“¡Oh cristalina
fuente,/ si en esos tus
semblantes plateados/ formases de repente/ los ojos deseados/ que
tengo en mis entrañas dibujados!/ Apártalos, Amado,/ que voy de vuelo”…
(San
Juan de la Cruz)
¡Ah, el agua y su embriaguez! Esta
borrachera de agua. Este ir de allá para acá y beber hasta saciarse. Este andar
enfrascado siempre en regadíos y verla correr bulliciosa en las acequias,
escuchar su risa cantarina mientras se desliza con urgencia por el cauce,
hundir los pies en ella y cerrar los ojos, permitiendo a su líquida lengua que
lama y cosquillee allí donde ella se hace necesaria… ¡Apártate, que voy! Y
emprende el recorrido y no se cansa, y no ceja en sus empeño y siempre va de
vuelo. Así como mulle la tierra y llega a las raíces dando aliento a las plantas y
es fuente de vida, no hay mayor júbilo que este del agua que brota de las manos
o se escapa y emerge de las fuentes, entre los manantiales, siempre abriéndose
paso como un ejército invicto que invade territorios no abiertos a conquista.

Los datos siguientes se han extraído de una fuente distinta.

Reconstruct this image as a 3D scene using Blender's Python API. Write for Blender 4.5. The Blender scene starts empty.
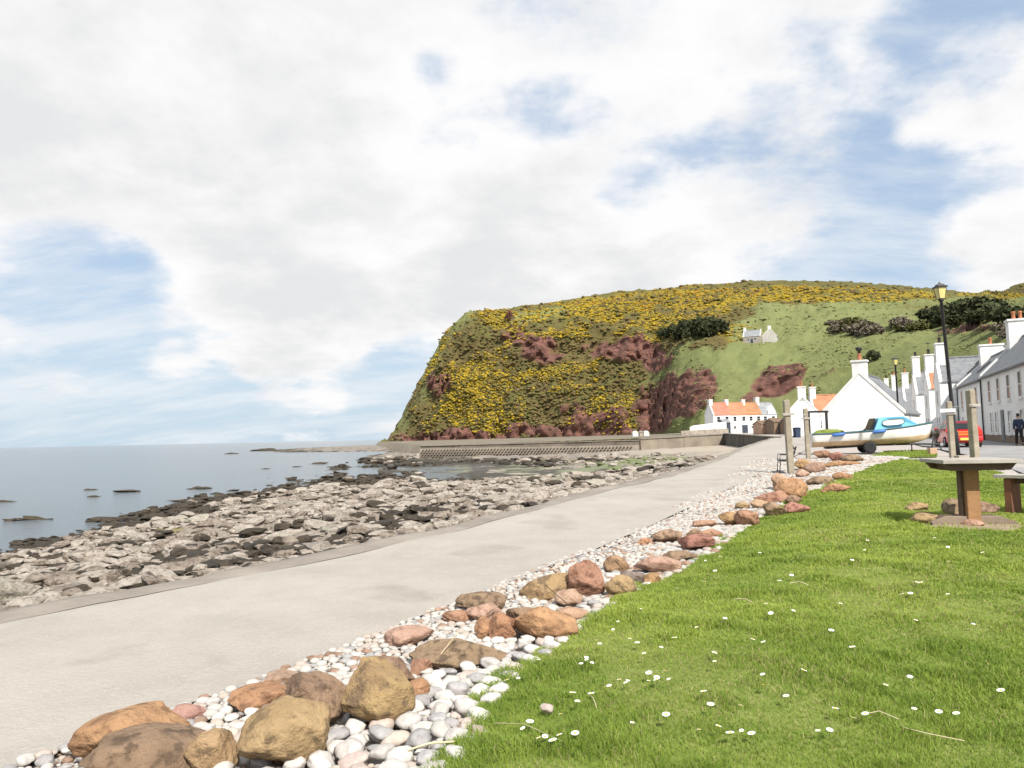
import bpy, bmesh, math, random
import numpy as np
from mathutils import Vector, Matrix

random.seed(7)
rng = np.random.default_rng(11)
R = math.radians
SC = bpy.context.scene
COL = SC.collection

# ------------------------------------------------------------------ camera
FPX = 740.0
CAM = np.array([0.0, 0.0, 4.0])
PITCH = math.atan(53 / FPX)
ROLL = math.atan(0.021)
_X = np.array([1.0, 0, 0])
_F = np.array([0, math.cos(PITCH), math.sin(PITCH)])
_U = np.array([0, -math.sin(PITCH), math.cos(PITCH)])
_r = math.cos(ROLL) * _X - math.sin(ROLL) * _U
_u = math.sin(ROLL) * _X + math.cos(ROLL) * _U
cam_data = bpy.data.cameras.new("camera")
cam_data.sensor_fit = 'HORIZONTAL'
cam_data.sensor_width = 36
cam_data.lens = FPX * 36 / 1024
cam_data.clip_start = 0.05
cam_data.clip_end = 60000
cam = bpy.data.objects.new("camera", cam_data)
COL.objects.link(cam)
cam.matrix_world = Matrix(((_r[0], _u[0], -_F[0], CAM[0]), (_r[1], _u[1], -_F[1], CAM[1]),
                           (_r[2], _u[2], -_F[2], CAM[2]), (0, 0, 0, 1)))
SC.camera = cam


def ray(px, py):
    d = _F + (px - 512) / FPX * _r + (384 - py) / FPX * _u
    return d / np.linalg.norm(d)


def at(px, py, Y):
    d = ray(px, py)
    return CAM + d * (Y / d[1])


def on_z(px, py, z):
    d = ray(px, py)
    return CAM + d * ((z - CAM[2]) / d[2])


def proj(P):
    q = np.asarray(P, float) - CAM
    x = q @ _r; y = q @ _u; z = np.maximum(q @ _F, 1e-3)
    return 512 + FPX * x / z, 384 - FPX * y / z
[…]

Así quiero yo el agua, que es aliviadero donde limpiar heridas o saciar al
sediento, fresca de las cascadas o de saltos celestes, en soberbia caída, haciéndose
en el aire como el ave que otea y hasta el valle desciende en busca de su
presa.
Un sorbo de agua. Una gota de agua. Un
hilillo de agua. La música del agua. El agua bienhechora, fecunda y fecundante,
dadora de más vida, fecundada en origen y espejismo en la arena. Agua que cae
de lluvia en los ojos cerrados, resbalando mejillas y llega hasta la boca,
salada y desolada. Agua para los árboles que lavan en las hojas los ojos asombrados del
misterio. Agua para lavar las culpas, para limpiar los cuerpos amantes que yacen
entre sábanas de holanda. Agua que se frota las manos refrescando los rostros y se adentra
en gargantas aliviando fatigas del trabajo diario. Un cántaro de agua. Un
búcaro. Una jarra. Un vaso de agua fresca sofocando el incendio, apagando las
llamas de ardientes corazones que el fuego no consume.

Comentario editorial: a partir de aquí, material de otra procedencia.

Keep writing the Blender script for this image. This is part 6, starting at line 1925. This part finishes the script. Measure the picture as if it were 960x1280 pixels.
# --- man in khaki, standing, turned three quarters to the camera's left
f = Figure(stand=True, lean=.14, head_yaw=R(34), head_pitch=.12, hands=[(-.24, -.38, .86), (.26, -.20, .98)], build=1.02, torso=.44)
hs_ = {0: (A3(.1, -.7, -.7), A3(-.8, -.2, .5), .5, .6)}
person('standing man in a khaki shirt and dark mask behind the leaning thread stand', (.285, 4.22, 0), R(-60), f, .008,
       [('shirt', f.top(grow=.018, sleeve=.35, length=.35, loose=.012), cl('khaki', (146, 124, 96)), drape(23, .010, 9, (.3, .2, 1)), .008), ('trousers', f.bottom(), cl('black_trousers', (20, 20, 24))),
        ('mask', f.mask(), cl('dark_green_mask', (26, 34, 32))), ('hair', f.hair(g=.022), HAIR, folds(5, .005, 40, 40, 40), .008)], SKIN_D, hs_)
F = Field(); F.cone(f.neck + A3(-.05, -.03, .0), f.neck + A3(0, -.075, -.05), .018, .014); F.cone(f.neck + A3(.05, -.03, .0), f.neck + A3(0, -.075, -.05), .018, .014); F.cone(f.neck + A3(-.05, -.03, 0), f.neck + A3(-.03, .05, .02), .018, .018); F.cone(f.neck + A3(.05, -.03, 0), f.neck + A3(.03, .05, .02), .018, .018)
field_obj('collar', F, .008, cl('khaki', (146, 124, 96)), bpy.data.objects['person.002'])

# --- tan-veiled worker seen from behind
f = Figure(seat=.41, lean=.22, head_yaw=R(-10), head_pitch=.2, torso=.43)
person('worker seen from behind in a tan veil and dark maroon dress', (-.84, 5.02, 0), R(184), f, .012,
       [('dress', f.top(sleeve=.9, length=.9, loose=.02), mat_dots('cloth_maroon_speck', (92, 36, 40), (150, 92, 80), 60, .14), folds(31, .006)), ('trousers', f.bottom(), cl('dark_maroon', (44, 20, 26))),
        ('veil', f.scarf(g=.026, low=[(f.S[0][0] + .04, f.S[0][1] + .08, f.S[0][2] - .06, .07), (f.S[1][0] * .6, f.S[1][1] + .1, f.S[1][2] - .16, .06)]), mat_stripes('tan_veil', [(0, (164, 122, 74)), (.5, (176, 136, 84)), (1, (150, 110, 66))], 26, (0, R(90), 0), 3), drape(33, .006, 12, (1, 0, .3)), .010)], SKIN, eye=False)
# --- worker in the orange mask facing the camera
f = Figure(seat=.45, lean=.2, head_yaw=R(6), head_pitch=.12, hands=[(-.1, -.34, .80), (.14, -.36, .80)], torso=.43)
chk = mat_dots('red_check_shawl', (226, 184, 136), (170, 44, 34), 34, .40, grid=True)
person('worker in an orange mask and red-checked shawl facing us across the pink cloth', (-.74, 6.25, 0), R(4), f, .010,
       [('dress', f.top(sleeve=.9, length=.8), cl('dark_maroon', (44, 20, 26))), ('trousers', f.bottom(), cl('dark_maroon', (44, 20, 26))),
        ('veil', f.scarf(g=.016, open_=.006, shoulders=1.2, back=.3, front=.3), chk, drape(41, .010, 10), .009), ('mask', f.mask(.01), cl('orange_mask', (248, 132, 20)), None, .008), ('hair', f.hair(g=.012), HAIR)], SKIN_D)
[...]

Hable yo con el agua. Séame concedido
descifrar su lenguaje, pues el agua nos habla. Dígame sus secretos aquella que
danza ante mí y me deslumbra su clara transparencia, la que silba y corre
desnuda provocándome mientras yo voy tras ella; esa que es y no es doncella,
virginal y florida, rocío que resbala en los pétalos de las rosas como gotas
perladas. Me invita a mí el agua a seguir persiguiéndola, mientras va
cabriolando, lamiendo recovecos, dibujando perfiles, trazando itinerarios,
señalando caminos que despistan… Pues ve que juega contigo y conmigo, con
nosotros, y ríe a carcajadas y emerge o se sumerge, se exhibe o intimida en
ocultos acuíferos. Esta loca del agua. Esta demente y trovadora, de vida
desigual y arrebatada, es la novia que corre el día de su boda y la corza a
la que nadie da alcance.
José Antonio Sáez Fernández.
Precioso texto del agua que hoy el cielo nos regala.